Eli survived, like you knew he would. So did I, after the butcher knife in my insides started to dissolve.
I've learned quite a bit about the process while we've been here. This is how it works.
First, teams have both spring tryouts and fall tryouts during the spring. Spring tryouts are going on now, and the spring season goes from now to Memorial Day, roughly.
Every time is signing extra skaters now. Instead of 15 skaters on a team, for example, the spring team might have 25, or even 30.
For most teams, almost their entire roster from fall will come from the spring team.
Once the spring season is over, some of the extra skaters will get cut.

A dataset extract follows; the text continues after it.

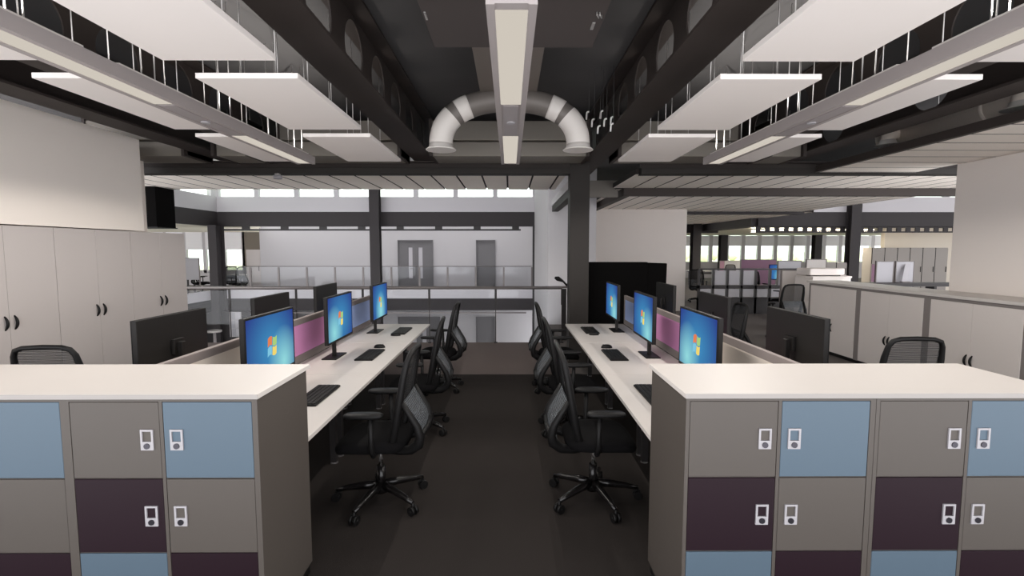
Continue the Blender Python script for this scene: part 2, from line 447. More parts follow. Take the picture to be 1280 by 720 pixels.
# far cellular beam with small holes under the fascia
r = thing('perforated_beam', 'thin dark perforated beam with row of holes under the far office fascia', 'steel beam', (8.9, 17.62, 2.36))
mb = MB()
mb.box(0, 8.1, 0, 0.05, 0, 0.05).box(0, 8.1, 0, 0.05, 0.17, 0.22)
k = 0.0
while k < 8.1:
    mb.box(k, min(k+0.16, 8.1), 0, 0.05, 0.05, 0.17); k += 0.34
mb.build('beam_web', 'edgebeam', r)
# thin service rail with brackets under the far fascia
r = thing('service_rail', 'thin dark rail on brackets below the far fascia above doors', 'rail', (-10.2, 17.45, 2.45))
MB().box(0, 10.6, -0.03, 0.03, -0.03, 0.03).build('rail_bar', 'darkmetal', r)
for i in range(8): MB().box(0.7+i*1.37, 0.95+i*1.37, -0.03, 0.05, 0.03, 0.13).build('bracket', 'darkmetal', r)

# ================================================================== DUCTS AND UNITS
r = thing('fan_coil_unit', 'dark boxed fan coil unit above the central strip light', 'ventilation unit', (0.03, 3.07, 3.28))
MB().box(-0.6, 0.6, 0, 0.76, 0, 0.3).build('casing', 'fcu', r, 0.006)
MB().box(-0.62, 0.62, -1.0, -0.02, -0.03, 0.3).build('access_panel', 'bulk', r, 0.004)
MB().box(0.53, 0.55, 0.34, 0.44, -0.008, 0).build('hinge', 'wire', r)
MB().box(-0.585, -0.572, 0.20, 0.30, -0.008, 0).build('latch', 'wire', r)
MB().tube([(0.535,0.20,0.0),(0.535,0.20,-0.02),(0.555,0.24,-0.02),(0.555,0.24,0.0)], 0.004, 8).build('handle', 'wire', r)
MB().tube([(0.555,0.20,0.0),(0.555,0.20,-0.02),(0.575,0.24,-0.02),(0.575,0.24,0.0)], 0.004, 8).build('handle', 'wire', r)
for s in (-0.55, 0.55):
    MB().cyl((s, 0.05, 0.3), (s, 0.05, 0.34), 0.006, 8).cyl((s, 0.7, 0.3), (s, 0.7, 0.34), 0.006, 8).build('hanger_rod', 'wire', r)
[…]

That becomes a free agency pool, in essence, that the other teams will pick through.
The fall tryout period is for teams to find one or two players, or fill some role on the team that they need.
For Eli, that makes it tough, because he can't play on the spring team.
Still, though, he's played very well, and he somehow looked very sharp last night at what might or might not have been a courtesy skate.
The confusion is over the team's goalie situation, which is unusual. They already have two goalies committed for spring, but one of those kids is playing elsewhere in the fall. So if the coach wants to, he could make that fall commit during spring tryouts.
He asked Eli to come back for tonight's skate, so we'll see what happens. Incredibly, he may somehow have another chance, and if he could have chosen, he would have much preferred playing for this team than the one that cut him.
For it to happen, he's going to have to come up big in tonight's skate. Very big.
One good thing is that being up here, playing with a bunch of kids who play on top-fifteen teams nationally, has clearly shown that he can play up here. He's never looked overwhelmed, and he's been better than the vast majority of goalies trying out.
What he doesn't have yet, though, is a place to play. I would have no problem moving up here and having him play below the tier one level for a year, but we still have to find a team. This whole process is tailor-made for people who live here (which makes sense), and trying out from somewhere else is just not very workable. So if he's trying out for tier one while already living in Michigan, with coaches who have seen him, he has a huge advantage over coming in from nowhere.